First there was the mysterious death of Rear Admiral Hermann Lüdke, suspected of photographing NATO documents for a foreign power. Then came the suicides of four other West Germans involved in government or defense work. West German counterintelligence agents had only begun to sort all that out when Bonn admitted yet another serious—and bizarre—security gaffe. Attorney General Ludwig Martin announced that three men had been arrested for providing the Soviet Union with secret equipment, including a U.S.-designed missile, stolen from a supposedly tightly guarded NATO base.
The trio’s exploits began in April 1967. Master Sergeant Wolf-Diethard Knope, a Luftwaffe Starfighter pilot, Josef Linowski, a Polish-born civilian, and Manfred Ramminger, another civilian, worked together to steal a navigational device from the Zell airbase in southern Germany. Ramminger then casually packed it in his suitcase and flew off to Moscow to deliver his prize. That, however, was a mere warm-up for their big operation.
Returning to Zell six months later, they clipped their way through a barbed-wire fence, broke into a storage shed and dragged out a Sidewinder missile. An air-to-air heat-seeking weapon used by American planes in Viet Nam, the Sidewinder is about 9½ ft. long and weighs 165 Ibs. Undaunted, the trio trundled the missile to their car in a wheelbarrow, broke the car’s rear window to fit the rocket in, wrapped a rug around its protruding end, and drove more than 100 miles across West Germany to an undisclosed city.
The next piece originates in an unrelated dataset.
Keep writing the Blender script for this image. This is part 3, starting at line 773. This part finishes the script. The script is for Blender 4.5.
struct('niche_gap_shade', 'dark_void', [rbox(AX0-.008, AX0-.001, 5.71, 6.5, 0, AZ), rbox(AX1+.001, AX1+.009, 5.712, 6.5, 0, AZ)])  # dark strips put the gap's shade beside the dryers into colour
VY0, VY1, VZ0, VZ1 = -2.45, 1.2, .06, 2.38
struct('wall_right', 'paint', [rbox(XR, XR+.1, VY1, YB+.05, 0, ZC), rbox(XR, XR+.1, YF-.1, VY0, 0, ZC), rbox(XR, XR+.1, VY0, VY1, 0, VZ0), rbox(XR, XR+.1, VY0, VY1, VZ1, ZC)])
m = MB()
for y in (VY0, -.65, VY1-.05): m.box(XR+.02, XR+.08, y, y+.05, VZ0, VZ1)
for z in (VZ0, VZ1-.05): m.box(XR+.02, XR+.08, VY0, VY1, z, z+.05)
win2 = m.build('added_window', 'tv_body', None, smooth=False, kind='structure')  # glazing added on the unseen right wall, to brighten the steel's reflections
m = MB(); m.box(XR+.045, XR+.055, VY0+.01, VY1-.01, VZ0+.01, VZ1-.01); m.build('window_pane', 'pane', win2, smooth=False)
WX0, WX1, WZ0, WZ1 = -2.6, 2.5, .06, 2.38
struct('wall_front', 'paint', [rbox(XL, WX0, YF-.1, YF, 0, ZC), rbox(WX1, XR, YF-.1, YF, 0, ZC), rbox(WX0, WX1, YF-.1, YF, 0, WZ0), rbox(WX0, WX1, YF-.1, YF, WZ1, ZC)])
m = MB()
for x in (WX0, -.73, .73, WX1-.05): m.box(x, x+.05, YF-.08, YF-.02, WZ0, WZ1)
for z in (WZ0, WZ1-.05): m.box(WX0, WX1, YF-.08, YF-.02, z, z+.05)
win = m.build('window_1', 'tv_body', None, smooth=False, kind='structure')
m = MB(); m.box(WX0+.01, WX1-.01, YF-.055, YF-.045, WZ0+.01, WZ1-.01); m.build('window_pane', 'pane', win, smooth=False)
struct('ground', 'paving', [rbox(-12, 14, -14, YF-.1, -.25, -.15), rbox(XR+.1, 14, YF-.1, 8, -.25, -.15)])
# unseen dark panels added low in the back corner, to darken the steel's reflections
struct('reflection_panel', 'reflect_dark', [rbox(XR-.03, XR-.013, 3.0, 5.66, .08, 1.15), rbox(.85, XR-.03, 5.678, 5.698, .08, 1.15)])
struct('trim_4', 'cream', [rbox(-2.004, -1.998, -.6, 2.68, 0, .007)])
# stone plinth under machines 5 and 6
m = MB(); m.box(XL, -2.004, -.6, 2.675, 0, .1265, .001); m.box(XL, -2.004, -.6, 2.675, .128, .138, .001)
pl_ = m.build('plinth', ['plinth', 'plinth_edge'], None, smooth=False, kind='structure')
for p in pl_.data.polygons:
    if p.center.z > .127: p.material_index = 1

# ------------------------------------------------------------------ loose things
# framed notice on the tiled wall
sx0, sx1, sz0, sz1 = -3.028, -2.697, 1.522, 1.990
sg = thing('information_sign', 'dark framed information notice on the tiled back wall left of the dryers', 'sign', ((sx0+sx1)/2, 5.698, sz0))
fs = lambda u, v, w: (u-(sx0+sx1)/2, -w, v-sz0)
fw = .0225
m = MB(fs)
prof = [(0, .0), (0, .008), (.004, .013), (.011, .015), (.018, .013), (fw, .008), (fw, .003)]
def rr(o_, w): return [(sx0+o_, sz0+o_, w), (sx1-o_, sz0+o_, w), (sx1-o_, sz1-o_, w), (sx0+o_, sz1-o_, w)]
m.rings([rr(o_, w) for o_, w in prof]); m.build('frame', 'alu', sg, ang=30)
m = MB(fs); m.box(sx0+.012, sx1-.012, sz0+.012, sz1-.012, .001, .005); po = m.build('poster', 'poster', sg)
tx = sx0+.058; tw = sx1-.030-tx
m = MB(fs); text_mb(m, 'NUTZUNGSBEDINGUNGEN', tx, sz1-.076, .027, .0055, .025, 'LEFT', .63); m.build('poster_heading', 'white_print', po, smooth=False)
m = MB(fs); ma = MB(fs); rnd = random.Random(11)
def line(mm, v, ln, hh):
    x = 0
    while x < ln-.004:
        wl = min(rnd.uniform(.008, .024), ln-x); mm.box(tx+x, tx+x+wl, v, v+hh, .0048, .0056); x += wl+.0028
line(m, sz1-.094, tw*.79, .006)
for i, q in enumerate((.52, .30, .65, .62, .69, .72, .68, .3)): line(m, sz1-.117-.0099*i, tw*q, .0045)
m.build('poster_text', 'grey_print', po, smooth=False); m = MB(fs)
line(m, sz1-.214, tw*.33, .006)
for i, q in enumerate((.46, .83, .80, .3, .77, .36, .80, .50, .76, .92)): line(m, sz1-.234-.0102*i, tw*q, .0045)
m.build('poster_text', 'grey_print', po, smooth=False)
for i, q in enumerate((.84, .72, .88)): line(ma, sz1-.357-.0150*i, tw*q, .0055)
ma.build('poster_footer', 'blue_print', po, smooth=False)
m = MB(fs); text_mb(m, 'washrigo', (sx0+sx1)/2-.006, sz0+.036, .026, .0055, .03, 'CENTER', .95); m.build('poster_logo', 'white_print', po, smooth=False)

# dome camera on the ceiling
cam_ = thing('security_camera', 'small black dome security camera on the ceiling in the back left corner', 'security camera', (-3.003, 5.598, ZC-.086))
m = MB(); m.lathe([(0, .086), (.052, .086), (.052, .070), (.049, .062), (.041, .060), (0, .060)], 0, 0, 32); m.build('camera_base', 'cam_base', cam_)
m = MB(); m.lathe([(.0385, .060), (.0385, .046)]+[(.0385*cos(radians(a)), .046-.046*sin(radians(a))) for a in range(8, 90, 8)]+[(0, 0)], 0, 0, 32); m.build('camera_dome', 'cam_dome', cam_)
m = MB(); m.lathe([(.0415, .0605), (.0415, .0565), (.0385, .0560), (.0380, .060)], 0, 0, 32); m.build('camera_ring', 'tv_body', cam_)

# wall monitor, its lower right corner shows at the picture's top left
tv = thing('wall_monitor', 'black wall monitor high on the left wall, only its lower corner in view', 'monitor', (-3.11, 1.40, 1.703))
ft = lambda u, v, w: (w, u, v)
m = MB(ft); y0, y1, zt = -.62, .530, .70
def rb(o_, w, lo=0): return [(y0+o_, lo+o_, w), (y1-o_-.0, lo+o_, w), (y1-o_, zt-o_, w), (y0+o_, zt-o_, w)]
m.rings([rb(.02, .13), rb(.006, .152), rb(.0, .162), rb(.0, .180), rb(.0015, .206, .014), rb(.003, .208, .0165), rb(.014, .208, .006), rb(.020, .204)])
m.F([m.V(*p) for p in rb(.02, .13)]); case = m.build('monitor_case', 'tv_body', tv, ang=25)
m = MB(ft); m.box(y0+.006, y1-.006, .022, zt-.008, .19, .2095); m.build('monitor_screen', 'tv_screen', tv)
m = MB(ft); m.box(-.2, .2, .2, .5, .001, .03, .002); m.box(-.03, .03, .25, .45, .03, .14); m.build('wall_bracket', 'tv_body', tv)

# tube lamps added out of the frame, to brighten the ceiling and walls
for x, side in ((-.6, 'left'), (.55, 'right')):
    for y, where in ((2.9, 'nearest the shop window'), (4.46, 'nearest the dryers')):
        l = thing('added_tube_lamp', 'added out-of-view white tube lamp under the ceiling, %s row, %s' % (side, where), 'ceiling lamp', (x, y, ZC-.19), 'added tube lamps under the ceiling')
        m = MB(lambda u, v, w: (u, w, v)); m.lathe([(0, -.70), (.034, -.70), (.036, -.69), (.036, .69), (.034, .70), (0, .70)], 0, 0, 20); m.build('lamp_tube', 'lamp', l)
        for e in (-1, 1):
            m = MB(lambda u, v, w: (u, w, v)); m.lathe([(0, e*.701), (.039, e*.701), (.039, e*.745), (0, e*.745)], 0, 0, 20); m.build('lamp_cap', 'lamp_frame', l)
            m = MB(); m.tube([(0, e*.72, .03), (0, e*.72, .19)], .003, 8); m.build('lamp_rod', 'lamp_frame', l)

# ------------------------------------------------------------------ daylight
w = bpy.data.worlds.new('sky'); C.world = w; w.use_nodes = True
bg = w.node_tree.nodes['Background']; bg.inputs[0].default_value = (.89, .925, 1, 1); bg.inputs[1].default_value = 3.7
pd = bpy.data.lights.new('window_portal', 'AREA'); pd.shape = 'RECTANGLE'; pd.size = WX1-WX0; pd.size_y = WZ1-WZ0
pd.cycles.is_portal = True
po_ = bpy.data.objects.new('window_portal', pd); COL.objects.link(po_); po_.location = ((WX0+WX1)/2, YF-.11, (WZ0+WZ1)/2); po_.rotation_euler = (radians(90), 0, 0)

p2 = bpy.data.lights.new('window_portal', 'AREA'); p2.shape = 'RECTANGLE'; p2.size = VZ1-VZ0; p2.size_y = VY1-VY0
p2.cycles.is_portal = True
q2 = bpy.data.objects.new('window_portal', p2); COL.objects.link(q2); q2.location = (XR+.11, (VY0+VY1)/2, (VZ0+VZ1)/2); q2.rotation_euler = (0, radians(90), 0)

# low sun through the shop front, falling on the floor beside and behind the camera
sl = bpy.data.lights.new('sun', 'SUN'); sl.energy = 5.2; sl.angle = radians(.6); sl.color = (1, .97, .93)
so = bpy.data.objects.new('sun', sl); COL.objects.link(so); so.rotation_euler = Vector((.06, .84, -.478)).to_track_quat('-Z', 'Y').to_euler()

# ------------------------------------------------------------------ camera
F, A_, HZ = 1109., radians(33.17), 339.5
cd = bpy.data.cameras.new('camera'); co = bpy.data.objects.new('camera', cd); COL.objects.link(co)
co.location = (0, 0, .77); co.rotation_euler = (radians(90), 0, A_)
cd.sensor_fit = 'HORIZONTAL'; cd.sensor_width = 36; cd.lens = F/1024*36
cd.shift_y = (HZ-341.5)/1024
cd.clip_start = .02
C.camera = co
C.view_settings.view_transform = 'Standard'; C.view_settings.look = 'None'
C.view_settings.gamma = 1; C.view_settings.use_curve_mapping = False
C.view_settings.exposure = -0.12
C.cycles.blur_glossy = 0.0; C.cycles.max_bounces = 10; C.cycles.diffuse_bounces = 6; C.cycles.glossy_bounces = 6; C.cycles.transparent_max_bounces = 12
From there it was a matter of getting the purloined rocket to Moscow. To the profound embarrassment of the Bonn government, that proved to be the simplest part of the whole caper. The spies took the Sidewinder apart, wrapped it in packages and sent the pieces on the next commercial airliner going to the Soviet Union—via ordinary postal air freight. The cost: $79.25.